Les bois sont les temples des Tchérémisses. A certaines parties des forêts et à certains bosquets, ils attribuent un caractère sacré, et c'est là qu'ils célèbrent leurs principales cérémonies. Dans ce choix se révèle l'esprit poétique commun à toutes les races finnoises. Une belle futaie n'est-elle pas le plus magnifique des temples? Dans ces bois sacrés, défense de couper un arbre, même une branche, et si quelque chrétien vient à transgresser cette prescription, il court de grands risques.
Lorsqu'un bois sacré a été profané, un sacrifice purificatoire est immédiatement accompli. On apporte dans le sanctuaire une volaille domestique, et on la torture jusqu'à ce que mort s'ensuive. Après l'avoir plumée et fait cuire, on la jette sur le brasier en appelant sur le coupable la malédiction divine: «Découvre celui qui a abattu cet arbre, crient les Tchérémisses, et donne-lui la mort comme à cet oiseau».
Au cours de notre excursion nous avons visité deux sanctuaires tchérémisses. L'un était une belle futaie de tilleuls et de chênes, perchée sur une colline au-dessus d'un vallon plein de fraîcheur. Un poète n'eût pas mieux choisi, dans ces campagnes brûlées, une retraite pour y rêver. Sur la lisière du bois était planté un poteau surmonté d'une image orthodoxe protectrice des récoltes. A côté s'ouvrait au milieu de la futaie un étroit sentier à moitié embroussaillé. Nous nous y engageons; à peine avons-nous fait quelques pas que voici le sol couvert d'ossements d'animaux domestiques, notamment de crânes de moutons et de veaux. Aux arbres du sentier sont suspendues des boîtes en écorce de bouleau et de tilleul renfermant des ossements. Un jeune chêne porte la dépouille d'un lièvre, offrande de quelque chasseur. Cette allée d'ex-voto conduit à une clairière qui forme le sanctuaire. Devant un chêne à moitié mort se trouve un foyer sur lequel on a fait récemment brûler les os d'un animal; la tête est encore intacte. Au tronc de l'arbre sont fixés deux petits cierges, et à toutes les branches voisines sont accrochées des offrandes comme sur les bords du sentier. Un peu plus loin se trouve une seconde clairière, pareille à la première.
Le second lieu sacré que j'ai visité était un bouquet de tilleuls et de sapins, isolé dans les champs, à quelques centaines de mètres d'un village.
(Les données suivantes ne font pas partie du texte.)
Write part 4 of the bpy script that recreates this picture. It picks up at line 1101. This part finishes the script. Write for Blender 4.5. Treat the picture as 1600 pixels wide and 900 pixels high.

Au milieu était disposé un foyer surmonté d'une traverse pour supporter les marmites destinées au repas sacré.
De même que dans la plupart des religions il existe des temples et des oratoires particuliers, pareillement les Tchérémisses ont des bois où ils accomplissent les sacrifices publics, et d'autres réservés à l'usage des familles.
Quand un Tchérémisse se marie, il plante dans la forêt plusieurs arbres qu'il consacre à différents dieux. Ainsi se forment les bosquets particuliers.
Il y a d'autre part une seconde division à signaler dans ces lieux sacrés. Les uns sont consacrés aux dieux, les autres aux esprits (keremet). Aux yeux des indigènes ce serait un sacrilège d'invoquer les keremet et même de prononcer leurs noms dans un bois réservé à l'adoration des ioumas.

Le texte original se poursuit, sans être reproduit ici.